12. Death Race gets most confusing during the actual races because Anderson likes to use a jerky moving camera style that zooms in and out amidst fast cuts. I found myself waiting for the next pause between stages of the race just so my eyes could focus on something. I very rarely had the sensation of actually watching a race.

13. Given rising gas prices and its picture of a near future of economic collapse, Death Race makes one wonder about how much longer Americans will enjoy their car culture. In The End of Suburbia (2004), out on DVD, and reviewed in The Chutry Experiment, Gregory Greene explores how demand for fossil fuels has already started to outstrip supply. What will Americans do in 2012 when they can no longer afford gas for their beloved cars? Of course, Paul W. S. Anderson does not explore this connection between the collapse of civilization and the lack of gas as George Miller does in The Road Warrior.

14. Death Race does remind one how the prison system is one of the fastest growing businesses in America.
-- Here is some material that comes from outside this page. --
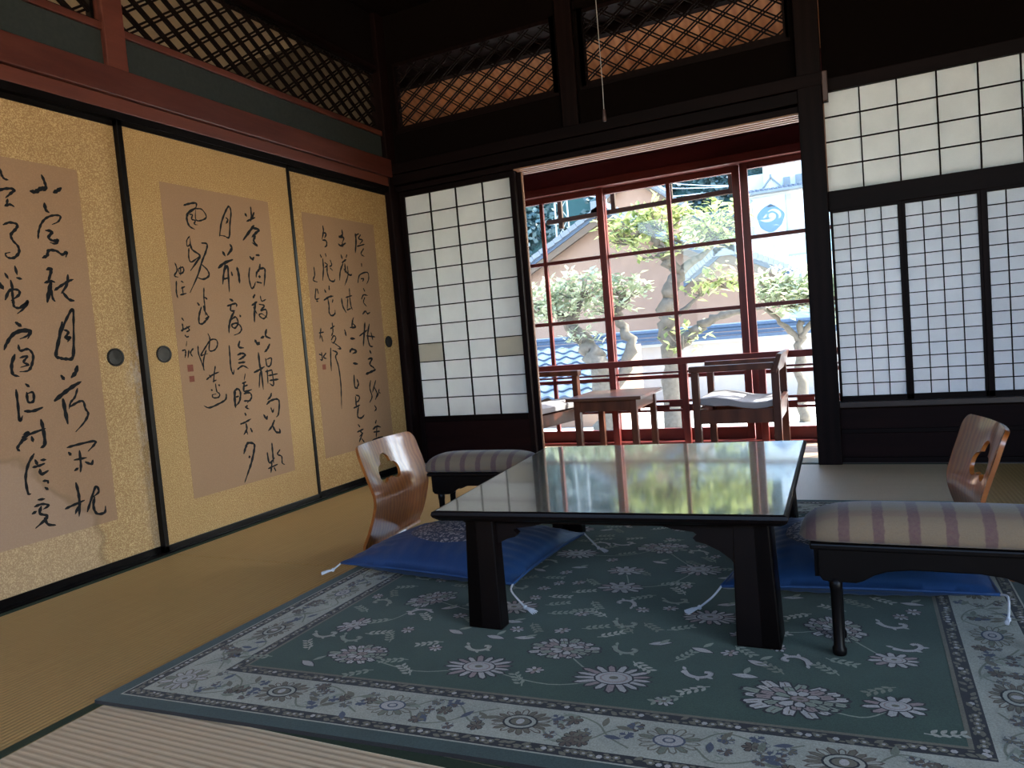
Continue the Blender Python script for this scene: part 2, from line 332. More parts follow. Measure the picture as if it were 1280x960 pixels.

15. It seems appropriate that much of Death Race is set in a penitentiary since the viewer feels imprisoned throughout.

4 comments:

Chuck said...

I only needed one reason to avoid seeing Death Race, but the other fourteen that you added were pretty funny. Thanks for the entertaining list.

Eric said...

Thanks for the heads up. I was considering going to see this for some reason.

Matt Cyganik said...

Haha I'll still end up seeing it this weekend, if only because I have nothing better to do but sneak into films one after another. It helps to desensitize me and appreciate the "good" films. At least thats the excuse I'm going for.

But that doesn't mean I won't hate Death Race I'm sure. And your hilarious commentary only furthers that proof.

FDr said...

Thanks for your comments Chuck, Eric, and Matt. It's strange how pain (aggravation, despair, feelings of imprisonment, etc.) transmutes into humor.